Dangerous Women

by Brandon Sanderson, Caroline Spector, Carrie Vaughn, Cecelia Holland, Diana Gabaldon, Diana Rowland, Gardner Dozois, George R. R. Martin, Jim Butcher, Joe Abercrombie, Joe R. Lansdale, Lawrence Block, Lev Grossman, Megan Abbott, Megan Lindholm, Melinda Snodgrass, Nancy Kress, Pat Cadigan, S. M. Stirling, Sam Sykes, Sharon Kay Penman & Sherrilyn Kenyon

A collection of short stories about women, selected by two men, George R. R. Martin and Gardner Dozois. I had my doubts going in.

Most of the stories in this book are fantasy or fantasy-adjacent. About half are good, with a few standouts. I thought Sharon Kay Penman’s “A Queen in Exile” and Lev Grossman’s “The Girl in the Mirror” were excellent. Brandon Sanderson’s “Shadows For Silence in the Forests of Hell,” Nancy Kress’s “Second Arabesque, Very Slowly,” and George R. R. Martin’s novella, “The Princess and the Queen,” were very good.

The other half save one were forgettable. That one, “I Know How to Pick ‘Em,” by Lawrence Block, was memorably awful. I will spare you the details but it is a gratuitously disturbing pornographic story I wish I hadn’t read. If you find yourself reading this collection I would advise you to skip it.

Block’s odious story was almost enough to get me to quit reading entirely, but I didn’t and good thing, because most of the good stories came right after that one.

Last Argument of Kings

by Joe Abercrombie

The decrepit king finally dies and his successor surprises everyone. The kingdom is threatened by a peasant revolt. And before the army can return from the North the massive Gurkish army attacks the city with one hundred Eaters on their side.

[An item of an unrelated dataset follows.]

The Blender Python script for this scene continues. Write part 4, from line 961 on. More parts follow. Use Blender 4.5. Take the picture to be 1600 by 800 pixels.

On the one hand, this is a fully satisfying conclusion to the series. On the other hand, by the end you’ll hate—or at least be very disappointed by—every single character.

Before They Are Hanged

by Joe Abercrombie

The stage was set in The Blade Itself. Now the story splits into three: all-out war in the North, a hopeless battle in the South, and a quest for a world-saving magic item in the West. A connector that substantially develops the main characters.

A worthy sequel. Just remember: the more you start to like someone, the more likely it is that they are about to do something terrible.

The Blade Itself

by Joe Abercrombie

The plot is a pretty familiar fantasy epic. A central kingdom threatened from abroad. A cast of main characters with important roles to play in the war to come. Supernatural forces pulling strings in the background. A quest to the edge of the known world.

What sets it apart is the cast of characters. There are no heroes in this story. Among the main characters in this book are a career murderer, a selfish dandy swordsman, a bitter torturer, a drunk sister and her brother, a ruthless manipulative wizard. And so on. They are all compromised, but you’ll end up starting to like each of them—right before they do something terrible again. Nobody is redeemed.

And it works. The storytelling is great, you’ll get into the characters, and you won’t want to put the book down. I didn’t.